Set problem = Skip the pictures. Transcribe the rest of the data below without changing a word.

━━━ Data excerpt ━━━

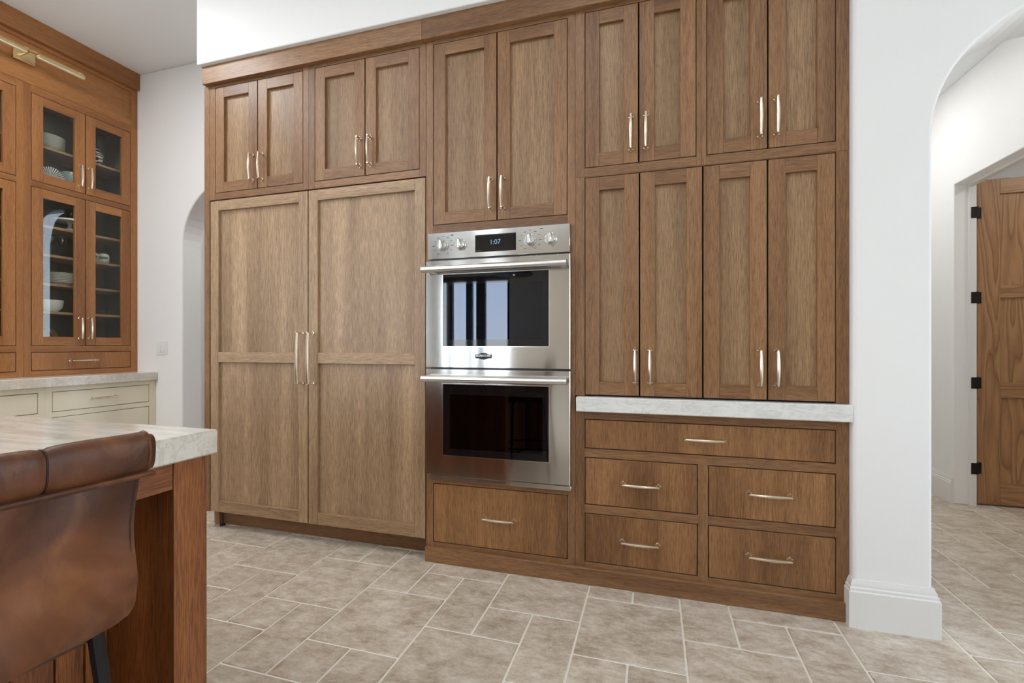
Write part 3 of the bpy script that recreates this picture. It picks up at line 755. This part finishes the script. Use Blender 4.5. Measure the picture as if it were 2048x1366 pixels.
# picture light
t = thing('picture_light', 'slim brass picture light on a square plate above the glass doors', 'lamp', (XH, -.13, 3.1))
mb = MB(); mb.fbox(FH, -.194, -.078, .0003, .009, 3.053, 3.137, 0, .0012); part('backplate', mb, LAMPB, t)
mb = MB(); mb.tube([FH(-.150, .009, 3.095), FH(-.150, .03, 3.095), FH(-.150, .100, 3.104)], .0065, 10); part('arm', mb, LAMPB, t)
mb = MB(); mb.tube([FH(-.46, .100, 3.108), FH(.155, .100, 3.108)], .0042, 8)
for a in (-.44, -.175, -.13, .13): mb.tube([FH(a - .012, .100, 3.109), FH(a + .012, .100, 3.109)], .0075, 8)
part('rail', mb, LAMPB, t)
for a0, a1 in ((-.46, -.172), (-.116, .160)):
    mb = MB(); mb.fbox(FH, a0, a1, .088, .112, 3.082, 3.101, 0, .003); hd = part('lamp_tube', mb, LAMPB, t)
    mb = MB(); mb.fbox(FH, a0 + .004, a1 - .004, .092, .110, 3.076, 3.0825, 0, .001); part('diffuser', mb, CREAM, t).parent = hd
# cream base units and their counter
def base(a_lo, a_hi, h1, h3, label_):
    t = thing('base_cabinet', label_, 'cabinet', (XB - .28, (a_lo + a_hi) / 2, 0), 'cream base cabinets')
    W_ = [CREAM] * 3
    frame(t, FB, W_, [(a_lo, h1, .1, .8505), (h3, a_hi, .1, .8505)], [(h1, h3, .8165, .8505), (h1, h3, .643, .678), (h1, h3, .395, .43), (h1, h3, .1, .135)])
    carcass(t, FB, a_lo + .001, a_hi - .001, .1, .85, -.56)
    mb = MB(); mb.fbox(FB, a_lo, a_hi, -.09, -.07, 0, .1); part('toe_kick', mb, CREAM, t)
    drawer(t, FB, CREAM, h1, h3, .678, .8165, ((h1 + h3) / 2 - .01, .749))
    for z0, z1 in ((.43, .643), (.135, .395)): drawer(t, FB, CREAM, h1, h3, z0, z1, ((h1 + h3) / 2, (z0 + z1) / 2))
base(-.1310, .5985, -.093, .546, 'cream painted drawer cabinet under the glass cabinet, beside the white wall')
base(-.8700, -.1316, -.808, -.169, 'cream painted drawer cabinet at the left edge of the photo')
t = thing('sideboard_counter', 'pale quartzite counter running under the glass cabinets', 'counter', (-4.16, -.14, .851))
mb = MB(); mb.box(-4.458, -3.862, -.90, .5985, .8508, .9140, 0, .003); part('slab', mb, SLABI, t)

# ------------------------------------------------------------------ dishes behind the glass
NTH = ['top', 'second', 'third', 'fourth', 'fifth', 'sixth', 'seventh', 'eighth', 'ninth', 'tenth']
def plate_mesh(r, h, mat):
    mb = MB(); mb.lathe([(0, .002), (r * .5, .002), (r * .58, 0), (r * .62, .002), (r * .97, h - .001), (r, h), (r * .96, h + .002), (r * .6, .0062), (0, .0062)], (0, 0, 0), 32)
    return mb.mesh('plate', mat, (0, 0, 0), True, False)
DP = plate_mesh(.105, .018, CERAM)
def stack(x, y, z, n, step, where, me=DP):
    for i in range(n):
        o = place('plate', me, None, (x, y, z + i * step), 'white dinner plate, %s from the top of the stack %s' % (NTH[n - 1 - i] if i < n - 1 else 'first', where))
        o['category'] = 'plate'; o['group'] = 'stacked plates ' + where
stack(-4.235, .062, SH_UP + .0005, 9, .0098, 'behind the upper left glass door')
stack(-4.235, .158, SH_LOW[1] + .0005, 7, .0112, 'on the second lowest shelf')
# decorative plate on edge
mb = MB(); mb.lathe([(0, .0), (.03, 0), (.082, .012), (.084, .015), (.081, .016), (.03, .005), (0, .005)], (0, 0, 0), 40, 0, (1, 0, 0))
mb.box(-.03, 0, -.03, .03, -.082, -.074); mb.box(-.03, -.024, -.02, .02, -.082, .03); mb.box(.0, .022, -.03, .03, -.0835, -.0815)
o = solo('decorative_plate', mb, RADIAL, 'round plate with black and white radial lines standing behind upper glass door', 'plate', (0, 0, 0)); o.location = (-4.20, .07, 2.2585 + .0838)
mb = MB(); mb.lathe([(0, 0), (.03, 0), (.034, .004), (.062, .05), (.072, .10), (.066, .135), (.06, .138), (.055, .13), (.058, .1), (.03, .01), (0, .008)], (0, 0, 0), 28)
o = solo('bowl', mb, AQUA, 'pale aqua rounded bowl low behind the upper left glass door', 'bowl', (0, 0, 0)); o.location = (-4.24, .232, 2.2585); o.scale = (1.05, 1.05, 1.3)
mb = MB(); mb.lathe([(0, 0), (.022, 0), (.026, .01), (.026, .16), (.02, .185), (.012, .2), (.012, .225), (0, .225)], (0, 0, 0), 20)
o = solo('bottle', mb, BLUEG, 'tall grey blue bottle behind the upper right glass door', 'bottle', (0, 0, 0)); o.location = (-4.26, .418, SH_UP)
mb = MB(); mb.lathe([(0, 0), (.024, 0), (.04, .03), (.045, .065), (.03, .1), (.018, .12), (.02, .128), (.012, .128), (0, .1)], (0, 0, 0), 24)
o = solo('vase', mb, ZEBRA, 'small vase with wavy black and white stripes beside the grey bottle', 'vase', (0, 0, 0)); o.location = (-4.18, .352, SH_UP)
def cup(label_, loc, s=1.0, mat=CERAM, group=None, saucer=False):
    t = thing('cup', label_, 'cup', loc, group)
    mb = MB(); mb.lathe([(0, 0), (.022 * s, 0), (.024 * s, .004 * s), (.036 * s, .022 * s), (.041 * s, .06 * s), (.038 * s, .06 * s), (.033 * s, .024 * s), (0, .008 * s)], loc, 24); part('bowl', mb, mat, t)
    pts = [(loc[0] + .004, loc[1] + (.038 + .026 * math.sin(PI * k / 10)) * s, loc[2] + (.012 + .042 * k / 10) * s) for k in range(11)]
    mb = MB(); mb.tube(pts, .0035 * s, 8); part('handle', mb, mat, t)
cup('white cup with loop handle low behind the upper right glass door', (-4.20, .372, 2.2585), 1.05)
mb = MB(); mb.lathe([(0, 0), (.045, 0), (.042, .006), (.012, .02), (.011, .05), (.02, .062), (.10, .066), (.102, .078), (0, .078)], (0, 0, 0), 36)
o = solo('cake_stand', mb, CERAM, 'white pedestal cake stand on the top shelf behind the tall left door', 'stand', (0, 0, 0)); o.location = (-4.20, .190, SH_LOW[3])
t = thing('glass_jar', 'clear glass jar with knob lid standing on the white cake stand', 'jar', (-4.20, .205, SH_LOW[3] + .0782))
mb = MB(); mb.lathe([(0, .003), (.032, .003), (.034, .0), (.036, .003), (.038, .075), (.036, .078), (.034, .075), (.032, .008), (0, .006)], (-4.20, .205, SH_LOW[3] + .0785), 20); part('body', mb, GLASSW, t)
mb = MB(); mb.lathe([(.038, .079), (.037, .084), (.01, .092), (.012, .108), (.0, .112)], (-4.20, .205, SH_LOW[3] + .0785), 20); part('lid', mb, GLASSW, t)
mb = MB(); mb.lathe([(0, 0), (.05, 0), (.054, .004), (.078, .03), (.086, .085), (.082, .086), (.072, .034), (0, .01)], (0, 0, 0), 32)
o = solo('bowl', mb, CERAM, 'large white serving bowl on the lowest shelf behind the tall left door', 'bowl', (0, 0, 0)); o.location = (-4.22, .068, SH_LOW[0])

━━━

Solved exercise =
Write part 3 of the bpy script that recreates this picture. It picks up at line 755. This part finishes the script. Use Blender 4.5. Measure the picture as if it were 2048x1366 pixels.
# picture light
t = thing('picture_light', 'slim brass picture light on a square plate above the glass doors', 'lamp', (XH, -.13, 3.1))
mb = MB(); mb.fbox(FH, -.194, -.078, .0003, .009, 3.053, 3.137, 0, .0012); part('backplate', mb, LAMPB, t)
mb = MB(); mb.tube([FH(-.150, .009, 3.095), FH(-.150, .03, 3.095), FH(-.150, .100, 3.104)], .0065, 10); part('arm', mb, LAMPB, t)
mb = MB(); mb.tube([FH(-.46, .100, 3.108), FH(.155, .100, 3.108)], .0042, 8)
for a in (-.44, -.175, -.13, .13): mb.tube([FH(a - .012, .100, 3.109), FH(a + .012, .100, 3.109)], .0075, 8)
part('rail', mb, LAMPB, t)
for a0, a1 in ((-.46, -.172), (-.116, .160)):
    mb = MB(); mb.fbox(FH, a0, a1, .088, .112, 3.082, 3.101, 0, .003); hd = part('lamp_tube', mb, LAMPB, t)
    mb = MB(); mb.fbox(FH, a0 + .004, a1 - .004, .092, .110, 3.076, 3.0825, 0, .001); part('diffuser', mb, CREAM, t).parent = hd
# cream base units and their counter
def base(a_lo, a_hi, h1, h3, label_):
    t = thing('base_cabinet', label_, 'cabinet', (XB - .28, (a_lo + a_hi) / 2, 0), 'cream base cabinets')
    W_ = [CREAM] * 3
    frame(t, FB, W_, [(a_lo, h1, .1, .8505), (h3, a_hi, .1, .8505)], [(h1, h3, .8165, .8505), (h1, h3, .643, .678), (h1, h3, .395, .43), (h1, h3, .1, .135)])
    carcass(t, FB, a_lo + .001, a_hi - .001, .1, .85, -.56)
    mb = MB(); mb.fbox(FB, a_lo, a_hi, -.09, -.07, 0, .1); part('toe_kick', mb, CREAM, t)
    drawer(t, FB, CREAM, h1, h3, .678, .8165, ((h1 + h3) / 2 - .01, .749))
    for z0, z1 in ((.43, .643), (.135, .395)): drawer(t, FB, CREAM, h1, h3, z0, z1, ((h1 + h3) / 2, (z0 + z1) / 2))
base(-.1310, .5985, -.093, .546, 'cream painted drawer cabinet under the glass cabinet, beside the white wall')
base(-.8700, -.1316, -.808, -.169, 'cream painted drawer cabinet at the left edge of the photo')
t = thing('sideboard_counter', 'pale quartzite counter running under the glass cabinets', 'counter', (-4.16, -.14, .851))
mb = MB(); mb.box(-4.458, -3.862, -.90, .5985, .8508, .9140, 0, .003); part('slab', mb, SLABI, t)

# ------------------------------------------------------------------ dishes behind the glass
NTH = ['top', 'second', 'third', 'fourth', 'fifth', 'sixth', 'seventh', 'eighth', 'ninth', 'tenth']
def plate_mesh(r, h, mat):
    mb = MB(); mb.lathe([(0, .002), (r * .5, .002), (r * .58, 0), (r * .62, .002), (r * .97, h - .001), (r, h), (r * .96, h + .002), (r * .6, .0062), (0, .0062)], (0, 0, 0), 32)
    return mb.mesh('plate', mat, (0, 0, 0), True, False)
DP = plate_mesh(.105, .018, CERAM)
def stack(x, y, z, n, step, where, me=DP):
    for i in range(n):
        o = place('plate', me, None, (x, y, z + i * step), 'white dinner plate, %s from the top of the stack %s' % (NTH[n - 1 - i] if i < n - 1 else 'first', where))
        o['category'] = 'plate'; o['group'] = 'stacked plates ' + where
stack(-4.235, .062, SH_UP + .0005, 9, .0098, 'behind the upper left glass door')
stack(-4.235, .158, SH_LOW[1] + .0005, 7, .0112, 'on the second lowest shelf')
# decorative plate on edge
mb = MB(); mb.lathe([(0, .0), (.03, 0), (.082, .012), (.084, .015), (.081, .016), (.03, .005), (0, .005)], (0, 0, 0), 40, 0, (1, 0, 0))
mb.box(-.03, 0, -.03, .03, -.082, -.074); mb.box(-.03, -.024, -.02, .02, -.082, .03); mb.box(.0, .022, -.03, .03, -.0835, -.0815)
o = solo('decorative_plate', mb, RADIAL, 'round plate with black and white radial lines standing behind upper glass door', 'plate', (0, 0, 0)); o.location = (-4.20, .07, 2.2585 + .0838)
mb = MB(); mb.lathe([(0, 0), (.03, 0), (.034, .004), (.062, .05), (.072, .10), (.066, .135), (.06, .138), (.055, .13), (.058, .1), (.03, .01), (0, .008)], (0, 0, 0), 28)
o = solo('bowl', mb, AQUA, 'pale aqua rounded bowl low behind the upper left glass door', 'bowl', (0, 0, 0)); o.location = (-4.24, .232, 2.2585); o.scale = (1.05, 1.05, 1.3)
mb = MB(); mb.lathe([(0, 0), (.022, 0), (.026, .01), (.026, .16), (.02, .185), (.012, .2), (.012, .225), (0, .225)], (0, 0, 0), 20)
o = solo('bottle', mb, BLUEG, 'tall grey blue bottle behind the upper right glass door', 'bottle', (0, 0, 0)); o.location = (-4.26, .418, SH_UP)
mb = MB(); mb.lathe([(0, 0), (.024, 0), (.04, .03), (.045, .065), (.03, .1), (.018, .12), (.02, .128), (.012, .128), (0, .1)], (0, 0, 0), 24)
o = solo('vase', mb, ZEBRA, 'small vase with wavy black and white stripes beside the grey bottle', 'vase', (0, 0, 0)); o.location = (-4.18, .352, SH_UP)
def cup(label_, loc, s=1.0, mat=CERAM, group=None, saucer=False):
    t = thing('cup', label_, 'cup', loc, group)
    mb = MB(); mb.lathe([(0, 0), (.022 * s, 0), (.024 * s, .004 * s), (.036 * s, .022 * s), (.041 * s, .06 * s), (.038 * s, .06 * s), (.033 * s, .024 * s), (0, .008 * s)], loc, 24); part('bowl', mb, mat, t)
    pts = [(loc[0] + .004, loc[1] + (.038 + .026 * math.sin(PI * k / 10)) * s, loc[2] + (.012 + .042 * k / 10) * s) for k in range(11)]
    mb = MB(); mb.tube(pts, .0035 * s, 8); part('handle', mb, mat, t)
cup('white cup with loop handle low behind the upper right glass door', (-4.20, .372, 2.2585), 1.05)
mb = MB(); mb.lathe([(0, 0), (.045, 0), (.042, .006), (.012, .02), (.011, .05), (.02, .062), (.10, .066), (.102, .078), (0, .078)], (0, 0, 0), 36)
o = solo('cake_stand', mb, CERAM, 'white pedestal cake stand on the top shelf behind the tall left door', 'stand', (0, 0, 0)); o.location = (-4.20, .190, SH_LOW[3])
t = thing('glass_jar', 'clear glass jar with knob lid standing on the white cake stand', 'jar', (-4.20, .205, SH_LOW[3] + .0782))
mb = MB(); mb.lathe([(0, .003), (.032, .003), (.034, .0), (.036, .003), (.038, .075), (.036, .078), (.034, .075), (.032, .008), (0, .006)], (-4.20, .205, SH_LOW[3] + .0785), 20); part('body', mb, GLASSW, t)
mb = MB(); mb.lathe([(.038, .079), (.037, .084), (.01, .092), (.012, .108), (.0, .112)], (-4.20, .205, SH_LOW[3] + .0785), 20); part('lid', mb, GLASSW, t)
mb = MB(); mb.lathe([(0, 0), (.05, 0), (.054, .004), (.078, .03), (.086, .085), (.082, .086), (.072, .034), (0, .01)], (0, 0, 0), 32)
o = solo('bowl', mb, CERAM, 'large white serving bowl on the lowest shelf behind the tall left door', 'bowl', (0, 0, 0)); o.location = (-4.22, .068, SH_LOW[0])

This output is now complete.